Discuss This Documentary

6 responses to “Saving 10,000 – Winning a War on Suicide in Japan”

  1. Coen says:

    The author of this documentary is talking way overwhelmed, in an emotional state, which i don’t perceive as professional . Actually I find it quite annoying.
    Good documentary overall. My conclusion is: use a gun next time.

  2. DarylTJ says:

    Such a sad doco. I wish people were kinder and warmer to each other.

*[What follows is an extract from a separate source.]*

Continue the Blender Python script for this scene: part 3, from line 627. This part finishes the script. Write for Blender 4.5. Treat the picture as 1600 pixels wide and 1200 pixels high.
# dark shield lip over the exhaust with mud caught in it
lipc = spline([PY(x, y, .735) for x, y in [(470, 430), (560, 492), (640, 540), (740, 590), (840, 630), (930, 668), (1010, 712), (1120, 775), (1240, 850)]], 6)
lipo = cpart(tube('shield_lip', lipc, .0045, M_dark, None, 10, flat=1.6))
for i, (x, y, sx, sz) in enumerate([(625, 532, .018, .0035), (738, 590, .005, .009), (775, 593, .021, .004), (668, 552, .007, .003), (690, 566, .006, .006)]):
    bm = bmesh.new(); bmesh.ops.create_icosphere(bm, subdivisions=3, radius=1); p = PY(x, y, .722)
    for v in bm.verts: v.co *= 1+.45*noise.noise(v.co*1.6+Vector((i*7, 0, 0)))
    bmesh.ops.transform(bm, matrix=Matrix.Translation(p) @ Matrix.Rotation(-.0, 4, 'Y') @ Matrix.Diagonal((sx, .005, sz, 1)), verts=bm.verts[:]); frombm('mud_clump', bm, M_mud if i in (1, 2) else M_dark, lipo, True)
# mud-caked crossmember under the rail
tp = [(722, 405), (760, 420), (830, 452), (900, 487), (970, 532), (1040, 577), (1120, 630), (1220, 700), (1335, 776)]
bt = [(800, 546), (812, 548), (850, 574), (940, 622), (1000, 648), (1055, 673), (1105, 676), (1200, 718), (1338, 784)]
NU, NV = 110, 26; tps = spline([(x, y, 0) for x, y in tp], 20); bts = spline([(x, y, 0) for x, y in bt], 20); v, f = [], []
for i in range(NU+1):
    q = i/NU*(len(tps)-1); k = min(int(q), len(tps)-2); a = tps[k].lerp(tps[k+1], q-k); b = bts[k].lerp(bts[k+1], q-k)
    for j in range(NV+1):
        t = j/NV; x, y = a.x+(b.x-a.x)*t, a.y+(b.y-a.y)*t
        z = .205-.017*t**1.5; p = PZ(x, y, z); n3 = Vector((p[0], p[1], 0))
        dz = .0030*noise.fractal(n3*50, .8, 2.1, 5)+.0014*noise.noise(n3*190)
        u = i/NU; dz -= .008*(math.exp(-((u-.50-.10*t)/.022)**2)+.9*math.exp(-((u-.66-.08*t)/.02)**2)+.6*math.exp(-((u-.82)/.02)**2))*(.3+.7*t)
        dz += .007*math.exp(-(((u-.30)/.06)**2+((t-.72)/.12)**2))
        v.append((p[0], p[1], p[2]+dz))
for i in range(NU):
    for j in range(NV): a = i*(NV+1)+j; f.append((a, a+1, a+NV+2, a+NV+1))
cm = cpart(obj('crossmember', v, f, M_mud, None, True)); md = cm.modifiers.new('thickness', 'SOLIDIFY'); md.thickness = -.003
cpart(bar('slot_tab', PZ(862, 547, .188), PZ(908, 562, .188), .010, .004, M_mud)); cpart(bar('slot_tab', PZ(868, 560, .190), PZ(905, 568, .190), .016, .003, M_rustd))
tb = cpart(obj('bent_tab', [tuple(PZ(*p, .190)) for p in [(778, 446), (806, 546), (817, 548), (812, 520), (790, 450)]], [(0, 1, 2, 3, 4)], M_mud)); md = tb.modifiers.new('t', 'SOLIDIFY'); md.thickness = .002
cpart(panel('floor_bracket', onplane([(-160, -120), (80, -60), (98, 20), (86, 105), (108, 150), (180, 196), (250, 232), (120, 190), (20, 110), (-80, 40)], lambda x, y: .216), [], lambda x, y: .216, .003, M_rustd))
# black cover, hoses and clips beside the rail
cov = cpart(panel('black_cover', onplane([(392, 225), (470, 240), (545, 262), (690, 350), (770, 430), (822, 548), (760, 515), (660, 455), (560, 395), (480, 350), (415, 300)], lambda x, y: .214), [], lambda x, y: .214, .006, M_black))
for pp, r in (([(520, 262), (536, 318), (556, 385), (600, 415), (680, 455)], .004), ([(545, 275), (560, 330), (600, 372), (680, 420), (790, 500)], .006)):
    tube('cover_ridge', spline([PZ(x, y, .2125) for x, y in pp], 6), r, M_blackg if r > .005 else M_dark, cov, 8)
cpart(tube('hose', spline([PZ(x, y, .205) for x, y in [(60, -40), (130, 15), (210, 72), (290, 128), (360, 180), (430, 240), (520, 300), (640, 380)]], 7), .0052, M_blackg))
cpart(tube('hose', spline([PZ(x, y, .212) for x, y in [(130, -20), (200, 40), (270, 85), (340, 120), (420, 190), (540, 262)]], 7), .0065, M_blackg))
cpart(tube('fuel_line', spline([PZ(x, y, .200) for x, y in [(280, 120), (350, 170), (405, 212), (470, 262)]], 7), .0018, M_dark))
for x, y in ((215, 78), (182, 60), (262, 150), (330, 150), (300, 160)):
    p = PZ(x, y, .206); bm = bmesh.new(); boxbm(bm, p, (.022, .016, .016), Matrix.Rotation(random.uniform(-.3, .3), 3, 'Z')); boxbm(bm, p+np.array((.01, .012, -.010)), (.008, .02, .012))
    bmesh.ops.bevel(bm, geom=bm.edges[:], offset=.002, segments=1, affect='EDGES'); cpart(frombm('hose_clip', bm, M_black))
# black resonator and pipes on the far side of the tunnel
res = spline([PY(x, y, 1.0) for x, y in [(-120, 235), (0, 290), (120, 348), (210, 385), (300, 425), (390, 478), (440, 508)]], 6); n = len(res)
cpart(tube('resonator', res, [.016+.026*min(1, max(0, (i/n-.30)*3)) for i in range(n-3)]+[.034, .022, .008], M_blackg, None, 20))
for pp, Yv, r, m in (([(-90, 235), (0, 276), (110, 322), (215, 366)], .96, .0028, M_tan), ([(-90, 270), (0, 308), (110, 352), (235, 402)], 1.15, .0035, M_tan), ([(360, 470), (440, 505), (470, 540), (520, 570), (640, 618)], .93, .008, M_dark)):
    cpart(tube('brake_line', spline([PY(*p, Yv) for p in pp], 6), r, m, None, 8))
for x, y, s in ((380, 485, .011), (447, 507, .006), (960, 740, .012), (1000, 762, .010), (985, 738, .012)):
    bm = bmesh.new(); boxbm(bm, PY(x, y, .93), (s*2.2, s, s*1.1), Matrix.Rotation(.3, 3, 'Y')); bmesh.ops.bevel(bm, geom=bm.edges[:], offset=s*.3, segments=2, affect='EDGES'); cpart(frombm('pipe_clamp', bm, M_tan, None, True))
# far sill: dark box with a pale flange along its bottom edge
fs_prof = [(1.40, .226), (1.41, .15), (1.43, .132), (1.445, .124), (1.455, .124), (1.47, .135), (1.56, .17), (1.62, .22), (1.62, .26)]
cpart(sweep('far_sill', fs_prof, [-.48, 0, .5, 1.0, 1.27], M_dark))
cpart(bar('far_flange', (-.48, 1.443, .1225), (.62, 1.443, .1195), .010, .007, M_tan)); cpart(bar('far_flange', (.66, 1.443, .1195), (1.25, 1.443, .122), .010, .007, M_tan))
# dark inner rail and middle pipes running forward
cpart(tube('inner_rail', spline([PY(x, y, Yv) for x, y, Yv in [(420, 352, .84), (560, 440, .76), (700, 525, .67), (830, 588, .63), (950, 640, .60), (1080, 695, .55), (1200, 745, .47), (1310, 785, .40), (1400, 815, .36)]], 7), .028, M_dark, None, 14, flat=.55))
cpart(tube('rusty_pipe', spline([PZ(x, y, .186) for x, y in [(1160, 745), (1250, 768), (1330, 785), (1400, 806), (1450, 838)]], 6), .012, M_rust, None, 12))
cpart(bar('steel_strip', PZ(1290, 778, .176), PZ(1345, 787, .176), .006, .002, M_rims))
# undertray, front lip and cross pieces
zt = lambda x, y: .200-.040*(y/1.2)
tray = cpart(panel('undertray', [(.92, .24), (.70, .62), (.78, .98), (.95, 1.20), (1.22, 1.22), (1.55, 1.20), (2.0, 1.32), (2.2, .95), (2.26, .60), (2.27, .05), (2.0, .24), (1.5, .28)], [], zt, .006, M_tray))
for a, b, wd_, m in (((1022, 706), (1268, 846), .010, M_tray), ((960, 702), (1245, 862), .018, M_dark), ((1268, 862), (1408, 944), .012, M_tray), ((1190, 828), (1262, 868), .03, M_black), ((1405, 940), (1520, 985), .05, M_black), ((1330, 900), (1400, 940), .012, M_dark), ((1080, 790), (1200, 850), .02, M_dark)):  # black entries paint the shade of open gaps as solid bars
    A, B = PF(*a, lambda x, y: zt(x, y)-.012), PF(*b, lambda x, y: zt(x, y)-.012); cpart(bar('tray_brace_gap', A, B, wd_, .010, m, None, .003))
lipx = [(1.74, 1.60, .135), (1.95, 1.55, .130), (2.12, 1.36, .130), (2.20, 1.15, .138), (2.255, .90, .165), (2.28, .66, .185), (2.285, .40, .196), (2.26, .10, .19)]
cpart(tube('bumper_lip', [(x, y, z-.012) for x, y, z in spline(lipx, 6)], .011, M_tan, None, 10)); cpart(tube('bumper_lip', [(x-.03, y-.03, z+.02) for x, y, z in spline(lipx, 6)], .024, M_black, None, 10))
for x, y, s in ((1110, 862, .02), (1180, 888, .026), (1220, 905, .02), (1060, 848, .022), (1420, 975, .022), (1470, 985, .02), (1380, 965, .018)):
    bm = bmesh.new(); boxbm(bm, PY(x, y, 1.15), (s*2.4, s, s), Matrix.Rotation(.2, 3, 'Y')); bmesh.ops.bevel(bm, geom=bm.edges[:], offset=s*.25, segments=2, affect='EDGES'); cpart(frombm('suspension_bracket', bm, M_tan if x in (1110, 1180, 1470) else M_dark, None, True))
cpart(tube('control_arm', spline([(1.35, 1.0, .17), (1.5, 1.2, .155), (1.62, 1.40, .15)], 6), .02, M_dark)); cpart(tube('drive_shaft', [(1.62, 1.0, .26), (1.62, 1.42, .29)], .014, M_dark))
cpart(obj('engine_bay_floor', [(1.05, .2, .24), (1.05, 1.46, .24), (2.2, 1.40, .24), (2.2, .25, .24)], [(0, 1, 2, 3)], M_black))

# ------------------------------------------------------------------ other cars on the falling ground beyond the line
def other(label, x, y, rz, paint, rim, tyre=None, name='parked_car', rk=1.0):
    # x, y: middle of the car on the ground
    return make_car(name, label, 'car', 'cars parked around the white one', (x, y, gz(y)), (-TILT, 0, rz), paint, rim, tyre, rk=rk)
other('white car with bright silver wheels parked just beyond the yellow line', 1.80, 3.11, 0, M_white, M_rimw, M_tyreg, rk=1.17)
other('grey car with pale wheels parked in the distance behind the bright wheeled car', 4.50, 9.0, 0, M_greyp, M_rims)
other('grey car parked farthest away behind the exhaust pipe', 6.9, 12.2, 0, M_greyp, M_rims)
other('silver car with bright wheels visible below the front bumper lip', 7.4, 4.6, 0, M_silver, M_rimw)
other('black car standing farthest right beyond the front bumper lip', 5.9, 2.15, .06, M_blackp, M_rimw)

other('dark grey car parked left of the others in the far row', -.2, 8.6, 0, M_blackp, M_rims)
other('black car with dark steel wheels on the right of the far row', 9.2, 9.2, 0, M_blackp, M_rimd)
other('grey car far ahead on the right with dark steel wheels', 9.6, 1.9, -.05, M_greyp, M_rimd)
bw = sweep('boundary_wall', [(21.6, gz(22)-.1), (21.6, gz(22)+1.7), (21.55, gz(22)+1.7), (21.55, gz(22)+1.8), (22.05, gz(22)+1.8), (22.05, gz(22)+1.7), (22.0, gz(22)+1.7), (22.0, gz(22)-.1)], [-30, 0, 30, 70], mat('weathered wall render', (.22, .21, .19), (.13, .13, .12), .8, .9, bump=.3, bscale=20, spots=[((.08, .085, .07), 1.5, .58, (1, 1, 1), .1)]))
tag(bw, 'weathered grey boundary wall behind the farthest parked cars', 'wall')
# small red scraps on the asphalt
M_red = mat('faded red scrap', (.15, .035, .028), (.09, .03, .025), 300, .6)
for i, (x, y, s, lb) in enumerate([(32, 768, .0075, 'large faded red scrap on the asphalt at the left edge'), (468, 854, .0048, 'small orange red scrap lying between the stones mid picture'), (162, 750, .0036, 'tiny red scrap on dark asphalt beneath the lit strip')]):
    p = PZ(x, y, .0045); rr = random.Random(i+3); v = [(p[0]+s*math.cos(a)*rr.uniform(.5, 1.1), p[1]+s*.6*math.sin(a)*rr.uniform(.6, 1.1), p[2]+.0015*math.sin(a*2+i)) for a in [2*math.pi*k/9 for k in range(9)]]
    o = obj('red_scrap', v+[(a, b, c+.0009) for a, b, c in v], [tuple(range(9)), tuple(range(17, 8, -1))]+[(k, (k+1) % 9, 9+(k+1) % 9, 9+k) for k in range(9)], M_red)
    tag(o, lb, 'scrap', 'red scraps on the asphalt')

  3. Danielle Hensley says:

    It’s an overwhelming and emotional topic. I think the “author” or narrator, as some would call it (also director, I think), is most effective during the extreme sarcasm relating gambling and alcohol use to suicide. I wonder if the decrease in coupling and sexuality in Japan has a direct relation to the suicide rate…very sad story.

  4. Michele says:

    This was beautifully made and quite moving, with narration from a deeply impassioned filmmaker. As a mental health professional and former suicide hotline worker, I wish more attention was paid to the growing number of suicides in the U.S., particularly of our own elderly, who will grow to more than half of our population in the year 2030. Perhaps someone out there, after seeing this film, will want to make a film about our own plight.

  5. Maxine Godfrey says:

    the Japanese suicide plight evinces a kind of gallows humor — in me, at least. their society is truly screwed up, their priorities wrong. and we thought we had it bad here in the US. Japan seems to have no hope whatsoever in a bright (or at least brighter) future; nothing but stress and misery awaits the majority of Japanese. they need a serious cultural overhaul. perhaps encouragement to emigrate elsewhere, to lighten the population overload, might ease the pressure somewhat? they’re as much in danger of imminent death as those in the war-torn Middle East, it would seem. there’s even an Ian Fleming James Bond novel — You Only Live Twice — that features villain Ernst Stavro Blofeld on a Japanese island off Kyushu that affords suicides a place to go to commit the deed, sort of like the real Suicide Forest. that book was written almost 50 years ago, so this suicide problem has been plaguing Japan for a long time, even back then. it’s gonna take more than a village.